Editor of Indulge Magazine, broadcaster

“I hope to see more books and broadcasting in English”

Monique Chambers
Monique Chambers
Malta continues to grow culturally with more and more theatre performances, more art related events and more variety when it comes to radio and publishing. I hope to see more English books being produced locally and also radio programmes; for example, Malta’s population is so diverse now that having local radio news only in Maltese is pretty short sighted, also by listening to more radio or watching more TV in English would help the standard of English amongst the population enabling it to remain competitive in the global market. Publishers and producers are missing a huge portion of the community that makes Malta such a great place to live.

Longer or better coordinated theatre runs to make sure you don’t have to binge on theatre or one weekend and have a drought for two… and earlier performances would make going to the theatre an evening out and give punters a chance to have a meal in more then a handful of restaurants that currently offer post theatre dinner.

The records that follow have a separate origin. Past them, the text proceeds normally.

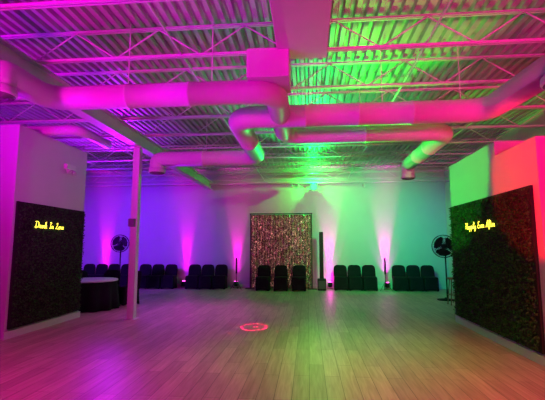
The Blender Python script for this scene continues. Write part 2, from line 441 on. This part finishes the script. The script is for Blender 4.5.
# ---------------- uplights ----------------
def uplight(x,y=15.72):
    e=empty("uplight",(x,y,0),"small black par can uplight glowing magenta on the floor","uplight","magenta uplights along the wall")
    Geo().lathe([(.07,.06),(.085,.10),(.085,.24),(.09,.25),(.078,.25)],0,0,20).obj("lamp_body",black_metal,e,smooth=True)
    Geo().lathe([(.07,.251),(.0701,.256)],0,0,20).obj("lens",lens_mag,e)
    Geo().box(-.11,-.1,-.02,.02,0,.18).box(.1,.11,-.02,.02,0,.18).box(-.11,.11,-.02,.02,0,.01).obj("yoke",black_metal,e)
    return e
ups=[-8.4,-4.95,-2.85,.84,3.0]
u0=uplight(ups[0])
for x in ups[1:]: clone(u0,(x,15.72,0))
def stand(x,y):
    e=empty("light_stand",(x,y,0),"slim black tripod stand with a narrow light bar","light stand","light stands by the wall")
    Geo().tube([(0,0,.12),(0,0,1.15)],.013,8).obj("pole",black_metal,e)
    tl=None
    for a in (90,210,330):
        if tl is None: tl=Geo().tube([(0,0,.35),(.25,0,.01)],.009,6).obj("tripod_leg",black_metal,e)
        else: tl=tl.copy(); C.objects.link(tl)
        tl.rotation_euler=(0,0,math.radians(a))
    Geo().box(-.03,.03,-.03,.03,.6,1.2).obj("light_bar",black_plastic,e,bevel=.005)
    return e
s=stand(-2.72,15.1); clone(s,(2.82,15.1,0))

# ---------------- fans ----------------
blade_mat=mat("fan_blade_grey",(.015,.015,.017),.6,.0,spec=.15)
def fan(x,y,zc,R,rz,label):
    e=empty("pedestal_fan",(x,y,0),label,"fan",None,rz)
    Geo().lathe([(.26,0),(.26,.025),(.06,.05),(.03,.08)],0,0,28).obj("base",black_metal,e,smooth=True)
    Geo().tube([(0,0.16,.03),(0,0.16,zc-.02)],.022,12).obj("pole",black_metal,e,smooth=True)
    h=bpy.data.objects.new("fan_head",None); C.objects.link(h); h.parent=e; h.location=(0,0,zc)
    g=Geo()
    for (rr,dy) in ((R,-.02),(R,.06),(R*.97,-.06),(R*.7,-.095),(R*.4,-.105),(R*.7,.11),(R*.4,.12)):
        g.tube([(rr*math.cos(a*math.pi/20),dy,rr*math.sin(a*math.pi/20)) for a in range(41)],.006,6,cap=False)
    for k in range(36):
        a=2*math.pi*k/36; c,s_=math.cos(a),math.sin(a)
        g.tube([(c*.06,-.11,s_*.06),(c*R*.5,-.105,s_*R*.5),(c*R*.85,-.08,s_*R*.85),(c*R,-.02,s_*R),(c*R,.06,s_*R),(c*R*.7,.11,s_*R*.7),(c*.08,.13,s_*.08)],.0035,4,cap=False)
    g.obj("cage",black_metal,h)
    g=Geo()
    for k in range(3):
        a0=k*2*math.pi/3+.4; n=len(g.v)
        for i in range(7):
            rr=.06+(R*.86-.06)*i/6; w=.55+.7*math.sin(i/6*2.4)
            for t in (-1,-.33,.33,1):
                a=a0+t*w*.75; g.v.append((rr*math.cos(a),t*.035,rr*math.sin(a)))
        for i in range(6):
            for q in range(3):
                b_=n+i*4+q; g.f.append((b_,b_+1,b_+5,b_+4))
    g.obj("blades",blade_mat,h,smooth=True)
    Geo().tube([(0,-.1,0),(0,-.06,0),(0,.1,0),(0,.2,0),(0,.25,0)],[.05,.065,.085,.085,.06],18).obj("motor",black_metal,h,smooth=True)
    return e
fan(-6.45,13.2,1.72,.30,.25,"black industrial pedestal fan with round wire cage by the wall")
fan(4.16,12.7,1.62,.35,-.55,"large black industrial pedestal fan beside the partition")

# ---------------- stool ----------------
e=empty("wooden_stool",(4.05,11.7,0),"small brown wooden stool behind the partition","stool")
Geo().lathe([(.15,.70),(.17,.71),(.17,.74),(.15,.75)],0,0,24).obj("seat",wood_stool,e,smooth=True)
lg=None
for a in (45,135,225,315):
    if lg is None: lg=Geo().tube([(.11,0,.71),(.19,0,0)],.016,8).obj("leg",wood_stool,e)
    else: lg=lg.copy(); C.objects.link(lg)
    lg.rotation_euler=(0,0,math.radians(a))
Geo().tube([(.16*math.cos(a*math.pi/12),.16*math.sin(a*math.pi/12),.28) for a in range(25)],.01,6,cap=False).obj("foot_ring",wood_stool,e)

# ---------------- stage light green ----------------
e=empty("stage_light",(.25,15.5,3.93),"small black stage light glowing bright green under the roof pipe","stage light")
Geo().box(-.1,.1,-.09,.12,-.09,.09).obj("housing",black_plastic,e,bevel=.02)
Geo().tube([(0,-.15,0),(0,-.09,0)],.13,20).obj("lens",lens_green,e)
Geo().box(-.12,-.105,-.02,.02,-.05,.17).box(.105,.12,-.02,.02,-.05,.17).box(-.12,.12,-.02,.02,.155,.17).obj("yoke",black_metal,e)
for i,x in enumerate((-4.2,-.6,-.35,2.2)):
    e2=empty("track_spotlight",(x,15.5,4.09),"small white spotlight clipped under the ceiling pipe","spotlight","small spotlights on the pipe")
    Geo().tube([(0,0,0),(0,0,-.08)],.012,8).obj("stem",white_steel,e2)
    Geo().tube([(0,.05,-.08),(0,-.09,-.14)],.045,14).obj("lamp_head",white_steel,e2)
e=empty("security_light",(-5.28,8.2,3.35),"small white emergency light with two lamp heads on the wall","emergency light")
Geo().box(-.005,.08,-.16,.16,-.06,.06).obj("housing",white_steel,e,bevel=.01)
for s_ in (-.1,.1): Geo().tube([(.04,s_,-.06),(.1,s_,-.13)],[.03,.055],14).obj("lamp_head",white_steel,e)

# ---------------- lights ----------------
def light(kind,name,loc,col,power,target=None,size=.3,ang=60,blend=.5):
    l=bpy.data.lights.new(name,kind); l.color=col; l.energy=power
    if kind=='SPOT': l.spot_size=math.radians(ang); l.spot_blend=blend; l.shadow_soft_size=size
    elif kind=='POINT': l.shadow_soft_size=size
    elif kind=='AREA': l.size=size
    o=bpy.data.objects.new(name,l); C.objects.link(o); o.location=loc
    if target is not None:
        o.rotation_euler=(Vector(target)-Vector(loc)).to_track_quat('-Z','Y').to_euler()
    return o
for x in ups:
    f=1.5 if x>0 else 1.0
    light('SPOT',"uplight_lamp",(x,15.83,.3),(1.0,.0,.65),1600*f,(x,15.98,3.0),.03,25,1)
    light('SPOT',"uplight_lamp_spill",(x,15.79,.3),(1.0,.0,.8),85*f,(x,15.97,2.2),.04,62,1)
light('POINT',"uplight_glow",(.84,15.78,.42),(1.0,.0,.6),9,size=.05)
light('SPOT',"wash_violet",(-7.2,10.3,3.6),(.20,.0,1.0),2300,(-7.0,16,1.8),.2,82,1)
light('SPOT',"wash_teal",(1.8,11,3.4),(.0,.9,.22),1400,(2.4,16,2.0),.2,84,1)
light('SPOT',"wash_blue",(4.9,11.5,3.4),(.0,.12,1.0),170,(4.8,16,1.6),.2,75,1)
# green projector; the green roof and side spots are added, without a fixture
light('SPOT',"green_beam",(.25,15.25,3.95),(.0,1.0,.06),1800,(0.3,8,4.9),.05,40,1)
light('POINT',"green_glow",(.25,15.25,4.12),(.0,1.0,.06),170,size=.03)
light('SPOT',"green_roof_fill",(1.3,9.2,3.2),(.0,1.0,.02),1250,(1.3,5.9,4.75),.1,52,.8)
light('SPOT',"green_roof_mid_fill",(.3,13.0,3.0),(.0,1.0,.18),1500,(.2,10.2,4.75),.15,70,.8)
light('SPOT',"green_side",(-.6,8.7,3.0),(.0,1.0,.03),700,(3.18,8.78,3.15),.08,48,.06)
light('SPOT',"violet_roof",(-6.5,13.0,3.0),(.4,.0,1.0),1600,(-5.5,9,4.75),.2,100,.9)
light('SPOT',"violet_roof_near",(-6.8,2.0,2.6),(.4,.0,1.0),1000,(-4.0,5.0,4.75),.3,90,.9)
# front magenta left, red right
light('SPOT',"magenta_lamp",(-4.4,-1.8,2.4),(1.0,.0,.66),3300,(-3.8,3.4,4.75),.4,76,1)
light('SPOT',"red_lamp",(2.6,-1.8,2.4),(1.0,.0,.26),3500,(2.7,3.6,4.75),.4,72,1)
light('SPOT',"magenta_roof_fill",(-2.6,3.6,.5),(1.0,.0,.8),220,(-2.4,5.2,4.75),.4,110,1)
light('SPOT',"red_roof_fill",(2.4,3.6,.5),(1.0,.0,.25),160,(2.8,5.0,4.75),.4,90,1)
light('SPOT',"red_side",(-.4,4.6,1.9),(1.0,.0,.0),1500,(3.25,5.75,2.55),.03,36,.3)
light('SPOT',"red_front",(3.8,1.5,1.6),(1.0,.0,.02),800,(4.0,5.7,2.0),.1,60,.6)
light('SPOT',"magenta_side",(-1.5,4.0,1.8),(.8,.0,.8),420,(-5.3,7.6,2.9),.2,52,1)
light('SPOT',"floor_pink",(-3.2,2.6,3.4),(1.0,.0,.5),620,(-3.4,4.7,0),.4,100,1)
light('SPOT',"floor_warm",(2.5,2.8,3.4),(1.0,.10,.16),720,(2.6,4.6,0),.4,86,1)
light('SPOT',"floor_brown",(-.4,5.0,3.4),(1.0,.42,.25),110,(-.4,5.6,0),.4,88,1)
light('SPOT',"floor_violet",(-2.8,9.8,3.4),(.85,.05,.95),330,(-2.8,9.8,0),.4,95,1)
light('SPOT',"floor_green",(.7,6.8,3.4),(.12,.9,.06),360,(.7,6.4,0),.4,82,1)
light('SPOT',"floor_blue_back",(1.8,12.5,3.4),(.35,.3,.6),120,(1.8,12.5,0),.4,85,1)
# red laser dots forming a ring on the floor
for k in range(24):
    if k<18:
        a=2*math.pi*k/18; dx,dy=.25*math.cos(a),.32*math.sin(a)
    else:
        dx,dy=[(0,0),(.05,.04),(-.55,.3),(.5,-.4),(.62,.35),(-.4,-.6)][k-18]
    light('SPOT',"laser_dot",(-1.1,8.16,3.0),(1,.0,.14),5200 if k<20 else 2600,(-1.1+dx,8.16+dy,0),.0,1.1,.2)

w=bpy.data.worlds.new("world"); bpy.context.scene.world=w; w.use_nodes=True
w.node_tree.nodes["Background"].inputs[0].default_value=(.25,.12,.3,1); w.node_tree.nodes["Background"].inputs[1].default_value=.01

# ---------------- camera ----------------
cam=bpy.data.cameras.new("camera"); co=bpy.data.objects.new("camera",cam); C.objects.link(co)
cam.sensor_width=36; cam.lens=396/545*36; cam.clip_end=100
co.location=(0,0,1.6); co.rotation_euler=(math.pi/2+.1181,0,.0888)
bpy.context.scene.camera=co
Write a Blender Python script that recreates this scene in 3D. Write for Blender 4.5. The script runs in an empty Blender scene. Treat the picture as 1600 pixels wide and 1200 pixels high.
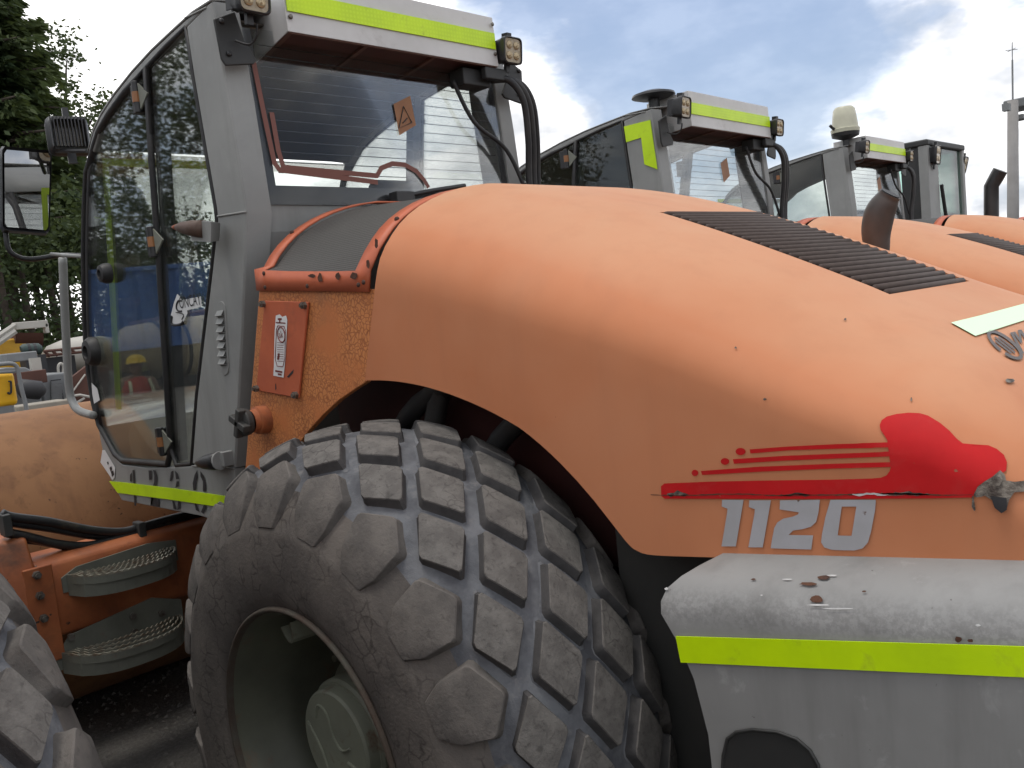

I also would like to see more workshops for budding artists in whichever field - or at least have these better promoted so as to entice novices to be part of the performance community. Who knows who’s hiding in the wings?

Marcelle Teuma

Theatre director

“Artists should receive a yearly allowance to travel”

Marcelle Teuma
Marcelle Teuma
It is more than about time to have a new building purposely built to host theatre performances, equipped with state of the art technology and which allows time for theatre practitioners to rehearse and perform in this space. Artists should also receive a yearly allowance to be used for travel. This is because it is imperative for artists to witness what is happening in the arts abroad: be it theatre, dance, music, art, literature and so on.

Simone Spiteri

Playwright, actress, theatre director

“Theatre should be sharp, multi-layered, discomfiting and honest”

Simone Spiteri
Simone Spiteri
Most of this year was a bit different for me because I took a self-imposed still-in-progress sabbatical from theatre and basically detached myself from the active scene for a while. I focused entirely on writing, which in itself is a very isolating process, and allowed my work to find its own feet with the people who produced it and myself to experience this world from the periphery, for once. I don’t think that theatre work stood out in any particular way this year as opposed to other art forms which seemed to have blossomed more prominently throughout 2016. What I would like to see more of? I think the local theatre scene is missing a strong independent streak of companies, which was very strongly felt when I started out almost 20 years ago, but it seems to have fizzled out a bit in recent years. It was an exciting time, teeming with many new and vibrant companies and there was a sense of buzz, practice-sharing and experimentation. Despite a few (or many) missteps I think it served as a great learning ground for most of us, still starting out, and was a springboard to a lot of things that most of us went on to do later on as established companies, producers, directors, playwrights, artists and so on. It’s important that the state looks for ways to nurture and expand the profession and the scene, but a fringe element is always extremely important. The raw underbelly of any art form is where I truly believe real growth happens and often one feeds off the other. There a few youngsters who are, very admirably, trying to make their own way and propose new voices within this frame, but these are just a few, which is a shame. I also would like to see more writing for the stage that is sharp, rich, multi-layered, discomforting if need be and above all honest.